Being The Dumbest Person In The Room Can Be The Smartest Thing You Can Do
There are moments when your opinion is not needed and your involvement is not required.
There are times when you will find yourself in a group of people - be it a party, a conference, or a meeting - when the smartest thing you could ever do is be dumb. It allows you to navigate the situation with full curiosity and gives you access to honesty that being “smart” might shut down. Allow me to explain.
Being the dumbest person in the room involves 2 things:
Asking stupid questions.
Letting other people talk.
JARGON IS WHERE GOOD IDEAS GO TO DIE
As soon as someone pipes up with a jargon laden diatribe, this is your queue to ask some stupid questions. Jargon is created innocently from the need for people who talk about the same thing often with one another to say something quickly. Jargon is used as a shorthand to get a lot of information out efficiently. If you happen to be privy to such jargon - bully for you. If not, listening to it sounds like babble.
The problem with jargon is that people can use it to mask what they don’t know. And people do it a lot. This is where being a moron works its magic.
If you know the jargon, asking stupid questions can expose either the speaker’s deft knowledge of the underlying information or someone who is using jargon as cover to their own shortcomings (AKA bullshitting).
If you do not know the jargon, asking stupid questions forces people to explain it to you, which clarifies what is being said. It also forces the speaker to reconsider what they are saying. Often jargon doesn’t exactly convey the correct message and glosses over some of the nitty-gritty.
Exposing the nitty-gritty is pretty smart.
PEOPLE WILL TALK IF YOU LET THEM
Everyone has something they are passionate about and if you are able to suss out that particular subject matter, they will go on for days. It’s fun to discover that lode. Asking stupid questions gives people the freedom to transfer their knowledge - their passion - onto you.
Even if you consider yourself well versed on a subject, assume everyone knows something more about something than you do (because they probably do) - and seek to find it. Asking stupid questions shows people you are interested in learning, and people love to impart their wisdom. Also, people love to be the smart one. So let them. They will share with you all sorts of secrets if you’re willing to learn1.
BE A MORON LIKE A BOSS
Sometimes the stupid question is the question everyone else wants an answer for but are too afraid to ask for fear of looking like a moron.

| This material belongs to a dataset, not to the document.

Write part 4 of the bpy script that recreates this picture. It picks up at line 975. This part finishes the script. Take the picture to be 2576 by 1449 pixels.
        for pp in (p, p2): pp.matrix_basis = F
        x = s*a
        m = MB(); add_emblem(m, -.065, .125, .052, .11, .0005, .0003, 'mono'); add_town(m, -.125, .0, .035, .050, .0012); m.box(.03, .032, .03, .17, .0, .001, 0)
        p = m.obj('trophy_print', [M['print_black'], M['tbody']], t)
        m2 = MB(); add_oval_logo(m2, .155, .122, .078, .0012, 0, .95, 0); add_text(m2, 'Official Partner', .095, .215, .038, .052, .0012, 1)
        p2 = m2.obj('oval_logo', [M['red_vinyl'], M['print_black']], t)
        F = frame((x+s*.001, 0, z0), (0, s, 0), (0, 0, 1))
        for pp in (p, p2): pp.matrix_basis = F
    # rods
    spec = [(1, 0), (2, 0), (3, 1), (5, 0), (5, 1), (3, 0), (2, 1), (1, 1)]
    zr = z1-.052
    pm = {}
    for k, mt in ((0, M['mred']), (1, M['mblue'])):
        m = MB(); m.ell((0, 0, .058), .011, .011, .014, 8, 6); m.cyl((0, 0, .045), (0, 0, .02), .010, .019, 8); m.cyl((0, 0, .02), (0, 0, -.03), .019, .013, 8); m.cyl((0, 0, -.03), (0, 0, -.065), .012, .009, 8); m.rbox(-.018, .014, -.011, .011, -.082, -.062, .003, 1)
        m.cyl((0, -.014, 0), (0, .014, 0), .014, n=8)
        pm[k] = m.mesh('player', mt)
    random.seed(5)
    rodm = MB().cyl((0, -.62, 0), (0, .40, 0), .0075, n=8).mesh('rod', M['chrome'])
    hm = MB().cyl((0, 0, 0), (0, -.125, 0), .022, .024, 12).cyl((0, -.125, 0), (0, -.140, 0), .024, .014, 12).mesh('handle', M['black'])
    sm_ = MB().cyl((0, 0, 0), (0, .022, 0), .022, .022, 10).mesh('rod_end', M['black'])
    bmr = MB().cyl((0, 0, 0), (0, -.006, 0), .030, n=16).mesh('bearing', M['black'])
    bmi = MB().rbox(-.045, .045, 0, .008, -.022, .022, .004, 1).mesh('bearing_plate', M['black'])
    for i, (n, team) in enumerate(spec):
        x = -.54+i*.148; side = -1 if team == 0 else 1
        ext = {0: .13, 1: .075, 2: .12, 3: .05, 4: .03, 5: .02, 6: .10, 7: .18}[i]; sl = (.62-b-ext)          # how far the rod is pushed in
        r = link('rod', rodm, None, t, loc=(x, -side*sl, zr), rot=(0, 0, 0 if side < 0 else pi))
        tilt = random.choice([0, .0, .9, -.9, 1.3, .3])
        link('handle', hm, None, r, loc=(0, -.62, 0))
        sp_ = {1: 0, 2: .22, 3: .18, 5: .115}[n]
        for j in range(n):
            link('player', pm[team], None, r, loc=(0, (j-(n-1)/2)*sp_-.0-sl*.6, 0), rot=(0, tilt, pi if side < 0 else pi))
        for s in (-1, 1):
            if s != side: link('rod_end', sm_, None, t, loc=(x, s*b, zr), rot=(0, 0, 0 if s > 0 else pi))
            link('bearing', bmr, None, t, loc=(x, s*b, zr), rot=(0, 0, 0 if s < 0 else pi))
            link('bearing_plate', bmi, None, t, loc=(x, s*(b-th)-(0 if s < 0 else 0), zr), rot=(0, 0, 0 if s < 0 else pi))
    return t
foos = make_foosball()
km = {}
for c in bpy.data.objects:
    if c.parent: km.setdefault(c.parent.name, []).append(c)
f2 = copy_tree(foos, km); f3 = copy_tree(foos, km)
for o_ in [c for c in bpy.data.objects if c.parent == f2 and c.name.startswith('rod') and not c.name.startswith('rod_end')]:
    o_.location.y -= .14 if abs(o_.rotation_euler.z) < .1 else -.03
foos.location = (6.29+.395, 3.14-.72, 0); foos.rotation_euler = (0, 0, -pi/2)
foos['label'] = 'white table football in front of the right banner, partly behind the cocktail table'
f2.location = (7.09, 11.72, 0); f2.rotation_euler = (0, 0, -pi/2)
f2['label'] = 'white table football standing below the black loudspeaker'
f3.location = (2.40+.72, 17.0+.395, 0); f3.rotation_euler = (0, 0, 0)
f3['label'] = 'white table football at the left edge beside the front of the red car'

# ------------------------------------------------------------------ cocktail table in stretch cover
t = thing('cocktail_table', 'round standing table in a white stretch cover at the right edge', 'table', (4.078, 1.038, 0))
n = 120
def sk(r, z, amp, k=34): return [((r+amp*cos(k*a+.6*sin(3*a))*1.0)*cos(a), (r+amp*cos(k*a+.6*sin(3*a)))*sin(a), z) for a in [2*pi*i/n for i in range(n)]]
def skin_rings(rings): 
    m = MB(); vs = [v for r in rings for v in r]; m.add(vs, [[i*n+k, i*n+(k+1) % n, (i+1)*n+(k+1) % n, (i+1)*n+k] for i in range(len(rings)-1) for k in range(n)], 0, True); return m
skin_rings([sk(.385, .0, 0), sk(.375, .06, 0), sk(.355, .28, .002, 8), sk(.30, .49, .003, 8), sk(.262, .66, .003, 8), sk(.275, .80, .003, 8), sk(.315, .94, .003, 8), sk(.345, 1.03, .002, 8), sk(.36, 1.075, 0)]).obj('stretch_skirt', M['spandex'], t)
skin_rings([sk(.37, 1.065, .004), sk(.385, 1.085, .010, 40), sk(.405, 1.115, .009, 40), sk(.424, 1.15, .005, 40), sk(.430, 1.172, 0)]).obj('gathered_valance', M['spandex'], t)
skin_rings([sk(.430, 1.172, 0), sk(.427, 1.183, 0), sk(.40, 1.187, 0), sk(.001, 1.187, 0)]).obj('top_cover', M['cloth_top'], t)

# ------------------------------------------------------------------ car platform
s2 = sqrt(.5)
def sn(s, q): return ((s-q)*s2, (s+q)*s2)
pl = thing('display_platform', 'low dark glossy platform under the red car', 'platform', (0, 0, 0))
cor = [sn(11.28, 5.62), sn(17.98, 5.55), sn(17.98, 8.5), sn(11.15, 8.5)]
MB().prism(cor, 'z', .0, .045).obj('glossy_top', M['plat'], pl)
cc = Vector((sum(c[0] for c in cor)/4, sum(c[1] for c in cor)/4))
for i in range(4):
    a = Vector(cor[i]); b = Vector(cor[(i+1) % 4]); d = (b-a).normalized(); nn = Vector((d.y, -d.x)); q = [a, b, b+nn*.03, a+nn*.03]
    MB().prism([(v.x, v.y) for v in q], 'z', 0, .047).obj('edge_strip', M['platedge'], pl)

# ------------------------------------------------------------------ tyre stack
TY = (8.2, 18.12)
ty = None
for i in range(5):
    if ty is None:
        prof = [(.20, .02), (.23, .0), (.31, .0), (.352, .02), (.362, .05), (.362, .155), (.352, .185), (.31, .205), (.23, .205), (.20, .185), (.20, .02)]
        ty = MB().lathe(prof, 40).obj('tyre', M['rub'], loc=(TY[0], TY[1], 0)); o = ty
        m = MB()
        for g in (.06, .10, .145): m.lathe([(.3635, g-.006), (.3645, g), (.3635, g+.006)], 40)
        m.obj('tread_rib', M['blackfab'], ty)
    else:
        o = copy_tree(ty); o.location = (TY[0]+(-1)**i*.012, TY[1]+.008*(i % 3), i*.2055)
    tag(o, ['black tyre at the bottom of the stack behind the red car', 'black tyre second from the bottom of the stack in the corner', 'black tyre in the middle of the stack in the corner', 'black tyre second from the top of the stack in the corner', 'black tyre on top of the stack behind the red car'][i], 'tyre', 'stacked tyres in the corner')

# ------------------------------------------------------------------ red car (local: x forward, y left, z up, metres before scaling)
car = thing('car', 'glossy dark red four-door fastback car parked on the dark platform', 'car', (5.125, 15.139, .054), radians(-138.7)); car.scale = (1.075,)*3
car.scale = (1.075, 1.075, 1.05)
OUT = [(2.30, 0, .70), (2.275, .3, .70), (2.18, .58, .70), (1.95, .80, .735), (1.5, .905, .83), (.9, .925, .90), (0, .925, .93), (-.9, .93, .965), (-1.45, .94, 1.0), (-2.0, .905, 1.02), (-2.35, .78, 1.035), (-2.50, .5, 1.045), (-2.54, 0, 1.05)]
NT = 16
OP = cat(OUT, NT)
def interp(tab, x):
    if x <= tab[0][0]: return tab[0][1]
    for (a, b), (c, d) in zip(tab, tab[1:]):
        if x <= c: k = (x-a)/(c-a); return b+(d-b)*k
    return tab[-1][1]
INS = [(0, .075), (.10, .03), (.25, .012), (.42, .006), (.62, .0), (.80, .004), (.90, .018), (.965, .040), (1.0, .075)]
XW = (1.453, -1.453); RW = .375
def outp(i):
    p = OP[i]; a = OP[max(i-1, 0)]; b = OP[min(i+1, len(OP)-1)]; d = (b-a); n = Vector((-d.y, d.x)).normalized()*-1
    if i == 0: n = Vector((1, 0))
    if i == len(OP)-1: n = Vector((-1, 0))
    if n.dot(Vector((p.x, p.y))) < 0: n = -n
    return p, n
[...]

Be that moron. Take the hit. I have been a part of far too many conversations, conferences, and meetings where no questions were asked only to find out later that no one knew what the hell was being talked about.
I have also been there when the dumb question is asked and it opens the floodgates. Be the person who asks the dumb question.
Q) “Any questions?”
A) “Hell yeah. Respectfully, what the hell are you talking about?2”
By being the dumbest person in the room you will discover one of two things:
You are, indeed, the dumbest person in the room (time to shut up and learn).
You are, in fact, the smartest person in the room (time to ask questions and learn).
Knowing either of those things provides valuable insight. Being dumb can make you look pretty smart.
SMART & HAPPY, BABY
We can only make good decisions with good information. It is, therefore, imperative to find good information. If you walk in thinking you are the smart one, you build your own blind spot. You don’t know what you don’t know and inadvertently put up barriers to learn from others.
Being a moron opens up a font of curiosity. It allows you to either learn something completely new or come at knowledge from a completely different angle. Being dumb helps make you smarter.
Everyone wants to be the smartest person in the room. There are moments when your opinion is not needed and your involvement is not required. Give people the floor, let them strut their stuff, and show off what they got. And then learn from it. Showing interest in a person’s knowledge is the highest form of compliment. As we know, a complement can make a person happy. We are here to find happiness in the happiness of others. So…
Being dumb can make you happy.
(This is easily the dumbest conclusion I have ever come to, but then again it might also be the smartest)
At the risk of ruining future negotiations, I have had high powered people reveal their weaknesses and expose their motives by allowing them to “teach” me what I “didn’t know”.
This example is being used for comedic effect. Please be more tactful than this.